▶ EXERCISE: Give the number of lines in the entries that contain "picture". State only the count.

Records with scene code
┌──
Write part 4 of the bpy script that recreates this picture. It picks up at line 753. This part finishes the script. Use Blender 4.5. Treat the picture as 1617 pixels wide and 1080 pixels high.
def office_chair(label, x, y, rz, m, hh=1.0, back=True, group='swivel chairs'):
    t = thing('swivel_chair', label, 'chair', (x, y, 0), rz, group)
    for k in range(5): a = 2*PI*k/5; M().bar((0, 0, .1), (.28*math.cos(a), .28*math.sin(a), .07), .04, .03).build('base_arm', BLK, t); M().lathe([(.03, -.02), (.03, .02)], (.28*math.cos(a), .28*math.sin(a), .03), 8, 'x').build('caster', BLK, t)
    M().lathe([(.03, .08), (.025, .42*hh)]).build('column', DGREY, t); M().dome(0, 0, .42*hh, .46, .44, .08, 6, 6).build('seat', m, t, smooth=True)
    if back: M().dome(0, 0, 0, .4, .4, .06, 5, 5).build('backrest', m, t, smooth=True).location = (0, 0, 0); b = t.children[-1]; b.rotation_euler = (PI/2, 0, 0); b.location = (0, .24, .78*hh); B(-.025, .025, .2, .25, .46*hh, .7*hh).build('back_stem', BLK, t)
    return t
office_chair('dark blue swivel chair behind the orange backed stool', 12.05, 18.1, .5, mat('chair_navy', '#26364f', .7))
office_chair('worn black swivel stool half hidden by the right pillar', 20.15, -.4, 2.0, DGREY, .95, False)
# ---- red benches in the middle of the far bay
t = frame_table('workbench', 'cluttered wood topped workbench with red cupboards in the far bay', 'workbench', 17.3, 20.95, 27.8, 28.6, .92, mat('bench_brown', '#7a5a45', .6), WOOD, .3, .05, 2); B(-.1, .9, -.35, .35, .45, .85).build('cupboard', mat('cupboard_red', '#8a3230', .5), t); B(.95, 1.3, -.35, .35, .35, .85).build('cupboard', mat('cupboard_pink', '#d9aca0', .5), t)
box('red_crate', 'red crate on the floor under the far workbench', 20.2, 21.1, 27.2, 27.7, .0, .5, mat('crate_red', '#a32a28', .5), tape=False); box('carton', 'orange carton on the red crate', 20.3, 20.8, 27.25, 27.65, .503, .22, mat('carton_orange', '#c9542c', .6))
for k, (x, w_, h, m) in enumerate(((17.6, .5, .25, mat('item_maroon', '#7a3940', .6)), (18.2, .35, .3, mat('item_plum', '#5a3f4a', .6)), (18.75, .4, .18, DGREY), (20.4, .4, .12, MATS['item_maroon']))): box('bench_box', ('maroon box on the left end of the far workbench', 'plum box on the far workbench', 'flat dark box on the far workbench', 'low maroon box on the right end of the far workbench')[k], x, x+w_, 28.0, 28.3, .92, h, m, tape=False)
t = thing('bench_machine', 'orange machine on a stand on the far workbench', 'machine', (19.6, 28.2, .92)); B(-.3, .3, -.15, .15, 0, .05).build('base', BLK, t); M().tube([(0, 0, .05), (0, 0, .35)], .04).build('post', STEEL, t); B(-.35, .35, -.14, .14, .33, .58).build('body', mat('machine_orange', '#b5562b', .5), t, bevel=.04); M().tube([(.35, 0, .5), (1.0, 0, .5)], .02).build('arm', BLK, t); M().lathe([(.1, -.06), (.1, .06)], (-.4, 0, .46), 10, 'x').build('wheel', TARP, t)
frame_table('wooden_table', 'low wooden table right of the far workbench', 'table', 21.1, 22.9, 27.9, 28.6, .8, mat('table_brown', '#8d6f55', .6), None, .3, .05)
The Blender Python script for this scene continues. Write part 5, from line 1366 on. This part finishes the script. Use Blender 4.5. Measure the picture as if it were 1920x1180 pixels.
└──
▶ ANSWER: 2